Ma se si vuole dal Bellori che il consiglio dato da Bramante al Papa fosse un malizioso ritrovato, sarà più malizioso il procurarsi che fecero, a detta del Bellori, Giuliano e Michelagnolo quell'opera con torla, di mano a Raffaello; e se quello si vuole dal Bellori che fosse un maligno trattare, perchè non sarà un trattar maligno ancor questo? E se si vuole che fosse un offendere la virtù di Bramante il pensarlo capace di un tal maneggio, perchè offesa esser non deve alla virtù di Michelagnolo e di Giuliano il crederli capaci di consimile, anzi di peggiore trattato?
Fin qui giungono le ragioni, con le quali pretende il Bellori di convincere il Vasari di contraddicente e menzognero, le quali, per quanto è in me, giudico che siano sufficientemente poste in chiaro per false, ed insussistenti. Esaminiamo adesso se vera sia la proposizione del Vasari, per cui si strepita tanto dal Bellori, che maiBattaglio non sonò tanto a martello:
cioè, se sia vero che Raffaello, dopo aver veduta la suddetta cappella, rifacesse in s. Agostino di Roma l'Esaia profeta; e se il dirsi che Raffaello dall'aver vedute l'opere di Michelagnolo migliorò e ingrandì fuor di modo la maniera, e diedele più maestà, sia proposizione all'onore di Raffaello pregiudiciale, come tanto pretende, e procura d'insinuare il Bellori.
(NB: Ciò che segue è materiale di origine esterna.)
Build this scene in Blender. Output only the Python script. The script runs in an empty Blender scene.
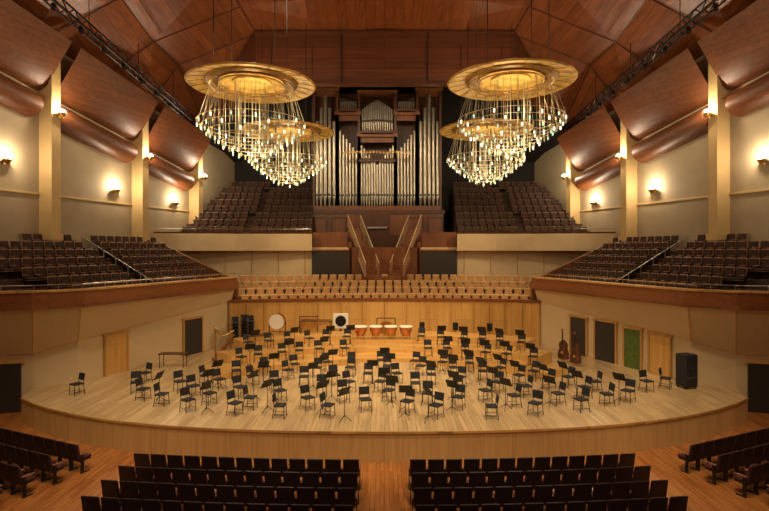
import bpy, bmesh, math, random
from mathutils import Matrix, Vector
random.seed(7)
S=bpy.context.scene
COL=S.collection
EK=1.0

# ------------------------------------------------------------------ materials
def newmat(name):
    m=bpy.data.materials.new(name); m.use_nodes=True
    nt=m.node_tree; b=nt.nodes['Principled BSDF']
    return m,nt,b
def plain(name,c,rough=.6,metal=0,emit=None,es=0,noise=0.0,nscale=6):
    m,nt,b=newmat(name)
    b.inputs['Base Color'].default_value=(*c,1); b.inputs['Roughness'].default_value=rough
    b.inputs['Metallic'].default_value=metal
    if emit: 
        b.inputs['Emission Color'].default_value=(*emit,1); b.inputs['Emission Strength'].default_value=es
    if noise>0:
        tc=nt.nodes.new('ShaderNodeTexCoord'); n=nt.nodes.new('ShaderNodeTexNoise'); n.inputs['Scale'].default_value=nscale
        n.inputs['Detail'].default_value=5
        r=nt.nodes.new('ShaderNodeValToRGB')
        r.color_ramp.elements[0].position=.3; r.color_ramp.elements[1].position=.7
        r.color_ramp.elements[0].color=(*[x*(1-noise) for x in c],1); r.color_ramp.elements[1].color=(*[min(1,x*(1+noise)) for x in c],1)
        nt.links.new(tc.outputs['Object'],n.inputs['Vector']); nt.links.new(n.outputs['Fac'],r.inputs['Fac']); nt.links.new(r.outputs['Color'],b.inputs['Base Color'])
    return m
def wood(name,c1,c2,plane='XY',grain='x',plank=None,rough=.35,seam=.35,gs=1.0,vary=.72):
    m,nt,b=newmat(name); L=nt.links
    tc=nt.nodes.new('ShaderNodeTexCoord'); sep=nt.nodes.new('ShaderNodeSeparateXYZ'); L.new(tc.outputs['Object'],sep.inputs[0])
    cmb=nt.nodes.new('ShaderNodeCombineXYZ')
    a,bb=plane[0],plane[1]
    if grain=='y': a,bb=bb,a
    L.new(sep.outputs[a],cmb.inputs[0]); L.new(sep.outputs[bb],cmb.inputs[1])
    mp=nt.nodes.new('ShaderNodeMapping'); L.new(tc.outputs['Object'],mp.inputs[0])
    sc=[7*gs]*3; gaxis='XYZ'.index(a); sc[gaxis]=.5*gs; mp.inputs['Scale'].default_value=sc
    n=nt.nodes.new('ShaderNodeTexNoise'); n.inputs['Scale'].default_value=1.3; n.inputs['Detail'].default_value=6; n.inputs['Distortion'].default_value=.6
    L.new(mp.outputs[0],n.inputs['Vector'])
    r=nt.nodes.new('ShaderNodeValToRGB'); r.color_ramp.elements[0].position=.32; r.color_ramp.elements[1].position=.68
    r.color_ramp.elements[0].color=(*c1,1); r.color_ramp.elements[1].color=(*c2,1)
    L.new(n.outputs['Fac'],r.inputs['Fac']); out=r.outputs['Color']
    if plank:
        br=nt.nodes.new('ShaderNodeTexBrick'); L.new(cmb.outputs[0],br.inputs['Vector'])
        br.inputs['Scale'].default_value=1; br.inputs['Brick Width'].default_value=plank[0]; br.inputs['Row Height'].default_value=plank[1]
        br.inputs['Mortar Size'].default_value=plank[2]; br.inputs['Bias'].default_value=0
        br.inputs['Color1'].default_value=(1,1,1,1); br.inputs['Color2'].default_value=(vary,vary*.98,vary*.96,1); br.inputs['Mortar'].default_value=(seam,seam,seam,1)
        mx=nt.nodes.new('ShaderNodeMix'); mx.data_type='RGBA'; mx.blend_type='MULTIPLY'; mx.inputs[0].default_value=1
        L.new(out,mx.inputs[6]); L.new(br.outputs['Color'],mx.inputs[7]); out=mx.outputs[2]
    L.new(out,b.inputs['Base Color']); b.inputs['Roughness'].default_value=rough
    return m
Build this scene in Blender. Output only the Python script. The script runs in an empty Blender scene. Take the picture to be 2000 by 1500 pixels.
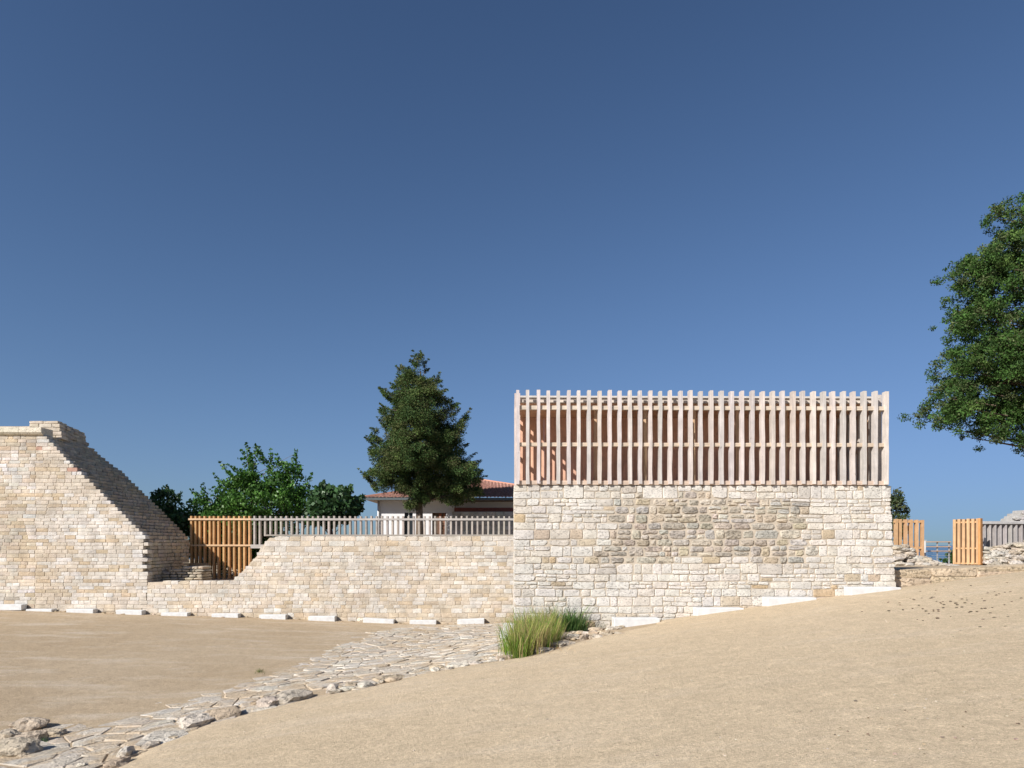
import bpy, bmesh, math, random
import numpy as np
from mathutils import Vector, noise

rng = random.Random(7)
nr = np.random.default_rng(7)
SC = bpy.context.scene
COL = SC.collection

# ------------------------------------------------------------------ camera, sky, sun, exposure
F = 1333.0          # focal length in photo pixels (2000 px wide)
HOR = 1065.0        # photo row of the horizon
EYE = 1.6
cam = bpy.data.objects.new('camera', bpy.data.cameras.new('camera'))
COL.objects.link(cam)
cam.location = (0, 0, EYE)
cam.rotation_euler = (math.radians(90), 0, 0)
cam.data.sensor_width = 36.0
cam.data.lens = 36.0 * F / 2000.0
cam.data.shift_y = (HOR - 750.0) / 2000.0
cam.data.clip_start = 0.1
cam.data.clip_end = 60000.0
SC.camera = cam

SUN_AZ = math.radians(46)      # from straight behind the camera towards the left
SUN_EL = math.radians(33.5)
to_sun = Vector((-math.sin(SUN_AZ) * math.cos(SUN_EL), -math.cos(SUN_AZ) * math.cos(SUN_EL), math.sin(SUN_EL)))
world = bpy.data.worlds.new('World')
SC.world = world
world.use_nodes = True
wt = world.node_tree
wt.nodes.clear()
wo = wt.nodes.new('ShaderNodeOutputWorld')
bg = wt.nodes.new('ShaderNodeBackground')
sky = wt.nodes.new('ShaderNodeTexSky')
sky.sky_type = 'NISHITA'
sky.sun_disc = False
sky.sun_elevation = SUN_EL
sky.sun_rotation = math.atan2(to_sun.x, to_sun.y)
sky.altitude = 0
sky.air_density = 1.0
sky.dust_density = 0.3
sky.ozone_density = 6.0
# one gentle shoulder per channel for the whole sky keeps the bright horizon band from washing out
sep = wt.nodes.new('ShaderNodeSeparateColor'); cmb = wt.nodes.new('ShaderNodeCombineColor')
wt.links.new(sky.outputs[0], sep.inputs[0])
for ch, (ks, ki) in enumerate(((.25, 3.35), (.342, 1.88), (.482, .87))):
    def mth(op, x, y, z=None):
        m = wt.nodes.new('ShaderNodeMath'); m.operation = op
        for i_, v_ in enumerate((x, y, z)):
            if v_ is None: continue
            if hasattr(v_, 'is_linked'): wt.links.new(v_, m.inputs[i_])
            else: m.inputs[i_].default_value = v_
        return m.outputs[0]
    q_ = mth('POWER', mth('MULTIPLY', sep.outputs[ch], .1), 1.5)
    wt.links.new(mth('DIVIDE', mth('MULTIPLY', q_, 10.0), mth('MULTIPLY_ADD', q_, ki, ks)), cmb.inputs[ch])
bg.inputs['Strength'].default_value = 0.0612
wt.links.new(cmb.outputs[0], bg.inputs[0])
wt.links.new(bg.outputs[0], wo.inputs[0])

sun = bpy.data.objects.new('sun', bpy.data.lights.new('sun', 'SUN'))
COL.objects.link(sun)
sun.data.energy = 4.2
sun.data.angle = math.radians(0.5)
sun.data.color = (1.0, 0.95, 0.89)
sun.rotation_euler = to_sun.to_track_quat('Z', 'Y').to_euler()
sun.location = (-20, -20, 30)

SC.view_settings.view_transform = 'Standard'
SC.view_settings.look = 'None'
SC.view_settings.gamma = 1.0
SC.view_settings.use_curve_mapping = False
SC.view_settings.exposure = 0.70

# ------------------------------------------------------------------ helpers
def U(px, Y): return (px - 1000.0) * Y / F
def H(py, Y): return (HOR - py) * Y / F + EYE

WL = {}
def wloc(o): return WL.get(o.name, Vector((0, 0, 0))) if o else Vector((0, 0, 0))

def tag(o, label=None, cat=None, group=None, kind=None):
    if label: o['label'] = label
    if cat: o['category'] = cat
    if group: o['group'] = group
    if kind: o['kind'] = kind
    return o

def thing(name, label, cat, loc, group=None):
    o = bpy.data.objects.new(name, None)
    o.empty_display_size = 0.2
    COL.objects.link(o)
    o.location = loc
    WL[o.name] = Vector(loc)
    return tag(o, label, cat, group)

def mesh_obj(name, V, Fc, mat, parent=None, cols=None, smooth=False, origin=None, label=None, cat=None, group=None, kind=None):
    V = np.asarray(V, dtype=float).reshape(-1, 3)
    if origin is None:
        origin = (V.min(0) + V.max(0)) / 2
        origin[2] = V[:, 2].min()
    origin = np.asarray(origin, dtype=float)
    me = bpy.data.meshes.new(name)
    me.from_pydata((V - origin).tolist(), [], Fc)
    if cols is not None:
        a = me.attributes.new('col', 'FLOAT_COLOR', 'FACE')
        c = np.ones((len(Fc), 4), dtype=np.float32)
        c[:, :3] = np.asarray(cols, dtype=np.float32).reshape(-1, 3) if np.ndim(cols) > 1 else np.asarray(cols, dtype=np.float32)[None, :]
        a.data.foreach_set('color', c.ravel())
    if smooth:
        me.polygons.foreach_set('use_smooth', np.ones(len(Fc), dtype=bool))
    me.materials.append(mat)
    o = bpy.data.objects.new(name, me)
    COL.objects.link(o)
    if parent is not None:
        o.parent = parent
    o.location = Vector(origin.tolist()) - wloc(parent)
    WL[o.name] = Vector(origin.tolist())
    return tag(o, label, cat, group, kind)

class MB:
    """collects shapes of one part"""
    def __init__(s): s.V = []; s.F = []; s.C = []
    def add(s, V, Fc, col=(1, 1, 1)):
        b = len(s.V)
        s.V.extend([tuple(v) for v in V])
        s.F.extend([tuple(i + b for i in f) for f in Fc])
        s.C.extend([col] * len(Fc))
        return s
    def box(s, x0, x1, y0, y1, z0, z1, col=(1, 1, 1)):
        V = [(x, y, z) for z in (z0, z1) for y in (y0, y1) for x in (x0, x1)]
        return s.add(V, [(0, 2, 3, 1), (4, 5, 7, 6), (0, 1, 5, 4), (2, 6, 7, 3), (0, 4, 6, 2), (1, 3, 7, 5)], col)
    def bbox(s, x0, x1, y0, y1, z0, z1, b=0.008, col=(1, 1, 1)):
        """box with chamfered edges"""
        V = []; idx = {}
        X = (x0, x1); Yy = (y0, y1); Z = (z0, z1)
        for i in (0, 1):
            for j in (0, 1):
                for k in (0, 1):
                    sx = b if i == 0 else -b; sy = b if j == 0 else -b; sz = b if k == 0 else -b
                    idx[i, j, k, 'x'] = len(V); V.append((X[i], Yy[j] + sy, Z[k] + sz))
                    idx[i, j, k, 'y'] = len(V); V.append((X[i] + sx, Yy[j], Z[k] + sz))
                    idx[i, j, k, 'z'] = len(V); V.append((X[i] + sx, Yy[j] + sy, Z[k]))
        bm = bmesh.new()
        vs = [bm.verts.new(v) for v in V]
        bmesh.ops.convex_hull(bm, input=vs)
        bm.verts.index_update()
        V2 = [tuple(v.co) for v in bm.verts]; F2 = [tuple(v.index for v in f.verts) for f in bm.faces]
        bm.free()
        return s.add(V2, F2, col)
    def tube(s, pts, rad, n=6, col=(1, 1, 1), cap=True):
        pts = [Vector(p) for p in pts]
        if not hasattr(rad, '__len__'): rad = [rad] * len(pts)
        V = []; Fc = []
        for i, p in enumerate(pts):
            d = (pts[min(i + 1, len(pts) - 1)] - pts[max(i - 1, 0)])
            d = d.normalized() if d.length > 1e-9 else Vector((0, 0, 1))
            a = d.cross(Vector((0, 0, 1)) if abs(d.z) < .9 else Vector((1, 0, 0))).normalized()
            c = d.cross(a)
            for k in range(n):
                t = 2 * math.pi * k / n
                V.append(p + (a * math.cos(t) + c * math.sin(t)) * rad[i])
        for i in range(len(pts) - 1):
            for k in range(n):
                k2 = (k + 1) % n
                Fc.append((i * n + k, i * n + k2, (i + 1) * n + k2, (i + 1) * n + k))
        if cap:
            Fc.append(tuple(range(n - 1, -1, -1))); Fc.append(tuple((len(pts) - 1) * n + k for k in range(n)))
        return s.add(V, Fc, col)
    def build(s, name, mat, parent=None, smooth=False, **k):
        return mesh_obj(name, s.V, s.F, mat, parent, cols=s.C, smooth=smooth, **k)

def prism(poly, y0, y1):
    """polygon in (x,z) extruded along y"""
    n = len(poly)
    V = [(p[0], y0, p[1]) for p in poly] + [(p[0], y1, p[1]) for p in poly]
    Fc = [tuple(range(n)), tuple(range(2 * n - 1, n - 1, -1))]
    Fc += [(i, (i + 1) % n + 0, (i + 1) % n + n, i + n) for i in range(n)]
    Fc = [tuple(reversed(f)) if i >= 2 else f for i, f in enumerate(Fc)]
    return V, Fc

def lerp_path(pts, t, a=0, b=1):
    """piecewise linear: coordinate b as a function of coordinate a"""
    xs = [p[a] for p in pts]; ys = [p[b] for p in pts]
    return float(np.interp(t, xs, ys))

def in_poly(x, y, poly):
    c = False; j = len(poly) - 1
    for i in range(len(poly)):
        xi, yi = poly[i]; xj, yj = poly[j]
        if (yi > y) != (yj > y) and x < (xj - xi) * (y - yi) / (yj - yi) + xi: c = not c
        j = i
    return c

def edge_dist(x, y, poly):
    d = 1e9
    for i in range(len(poly)):
        x1, y1 = poly[i]; x2, y2 = poly[(i + 1) % len(poly)]
        dx, dy = x2 - x1, y2 - y1
        t = max(0, min(1, ((x - x1) * dx + (y - y1) * dy) / (dx * dx + dy * dy + 1e-9)))
        d = min(d, math.hypot(x - x1 - t * dx, y - y1 - t * dy))
    return d

def jit(c, a, r=rng):
    k = 1 + r.uniform(-a, a)
    return tuple(max(0.0, min(1.0, v * k * (1 + r.uniform(-a, a) * .25))) for v in c)

def mixc(a, b, t): return tuple(a[i] * (1 - t) + b[i] * t for i in range(3))

# ------------------------------------------------------------------ materials
class NT:
    def __init__(s, name):
        s.m = bpy.data.materials.new(name); s.m.use_nodes = True
        s.t = s.m.node_tree; s.t.nodes.clear()
        s.out = s.t.nodes.new('ShaderNodeOutputMaterial')
        s.b = s.t.nodes.new('ShaderNodeBsdfPrincipled')
        s.t.links.new(s.b.outputs[0], s.out.inputs[0])
        s.pos = None
    def n(s, typ, **k):
        o = s.t.nodes.new(typ)
        for a, v in k.items(): setattr(o, a, v)
        return o
    def L(s, a, b): s.t.links.new(a, b)
    def P(s):
        if s.pos is None: s.pos = s.n('ShaderNodeNewGeometry').outputs['Position']
        return s.pos
    def mapped(s, scale):
        m = s.n('ShaderNodeMapping'); s.L(s.P(), m.inputs['Vector']); m.inputs['Scale'].default_value = scale
        return m.outputs[0]
    def noise(s, scale, detail=4, rough=.55, vec=None):
        t = s.n('ShaderNodeTexNoise'); t.inputs['Scale'].default_value = scale
        t.inputs['Detail'].default_value = detail; t.inputs['Roughness'].default_value = rough
        s.L(vec if vec is not None else s.P(), t.inputs['Vector'])
        return t.outputs['Fac']
    def rng(s, v, a, b, c, d):
        m = s.n('ShaderNodeMapRange'); s.L(v, m.inputs[0])
        for i, x in enumerate((a, b, c, d)): m.inputs[i + 1].default_value = x
        return m.outputs[0]
    def mul(s, col, fac):
        m = s.n('ShaderNodeMix', data_type='RGBA', blend_type='MULTIPLY'); m.inputs[0].default_value = 1
        s.L(col, m.inputs[6]); s.L(fac, m.inputs[7])
        return m.outputs[2]
    def mix(s, fac, a, b):
        m = s.n('ShaderNodeMix', data_type='RGBA')
        if hasattr(fac, 'is_linked'): s.L(fac, m.inputs[0])
        else: m.inputs[0].default_value = fac
        for x, i in ((a, 6), (b, 7)):
            if hasattr(x, 'is_linked'): s.L(x, m.inputs[i])
            else: m.inputs[i].default_value = (*x, 1)
        return m.outputs[2]
    def math(s, op, a, b):
        m = s.n('ShaderNodeMath', operation=op)
        for x, i in ((a, 0), (b, 1)):
            if hasattr(x, 'is_linked'): s.L(x, m.inputs[i])
            else: m.inputs[i].default_value = x
        return m.outputs[0]
    def attr(s): 
        a = s.n('ShaderNodeAttribute', attribute_name='col'); return a.outputs['Color']
    def bump(s, h, strength, dist):
        b = s.n('ShaderNodeBump'); b.inputs['Strength'].default_value = strength; b.inputs['Distance'].default_value = dist
        s.L(h, b.inputs['Height']); s.L(b.outputs[0], s.b.inputs['Normal'])
    def fin(s, col, rough=.9, spec=.25):
        if hasattr(col, 'is_linked'): s.L(col, s.b.inputs['Base Color'])
        else: s.b.inputs['Base Color'].default_value = (*col, 1)
        s.b.inputs['Roughness'].default_value = rough
        s.b.inputs['Specular IOR Level'].default_value = spec
        return s.m

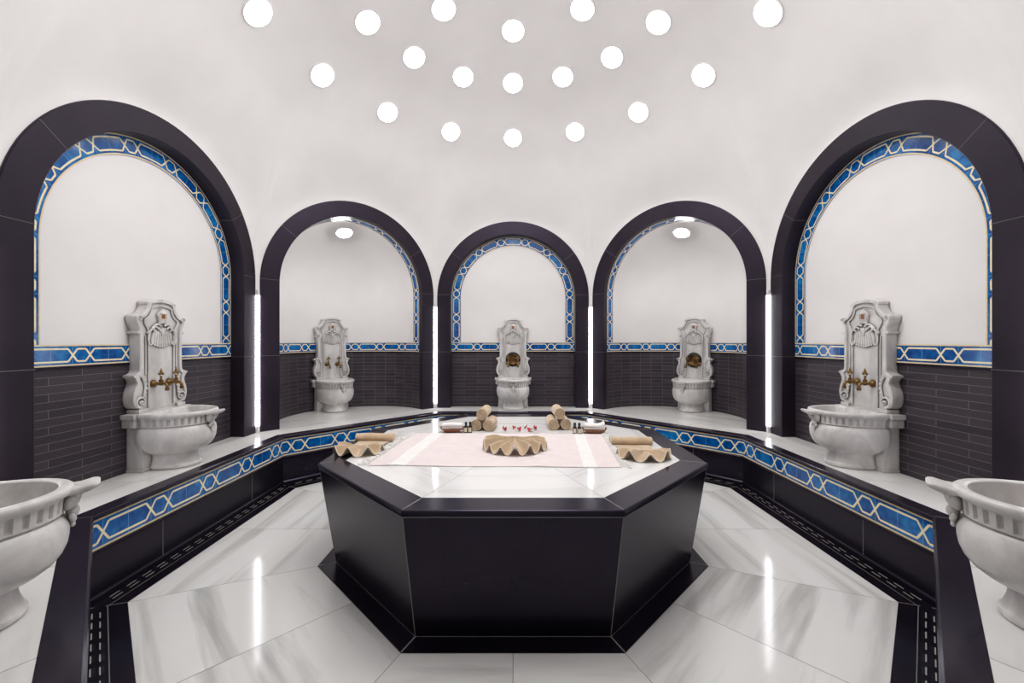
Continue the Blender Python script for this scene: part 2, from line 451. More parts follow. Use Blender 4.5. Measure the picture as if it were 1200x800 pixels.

Giulio II nel 1507 (giusta quello che ne afferma Carlo Sigonio nel suo Trattato De Episcopis Bononien., alla, pag. 219), se ne ritornò da Bologna a Roma, e dopo il suo ritorno fu chiamato a Roma Michelagnolo, ed ordinatogli dal Papa di dipingere la nota cappella, nella qual opera impiegò qualche anno, sicchè il Papa se n'ebbe ad inquietare; onde dico io, qui non v'è alcuna difficoltà che il Profeta s. Isaia fosse dipinto poco prima del 1512, o poco dopo, e così dopo che fu affatto scoperta la cappella di Michelagnolo; come nè pure trovasi menoma difficoltà in poter credere che Raffaello lo avesse dipinto prima in una maniera non tanto grandiosa, indi il rifacesse in quella grandiosa e risentita maniera che ora si vede.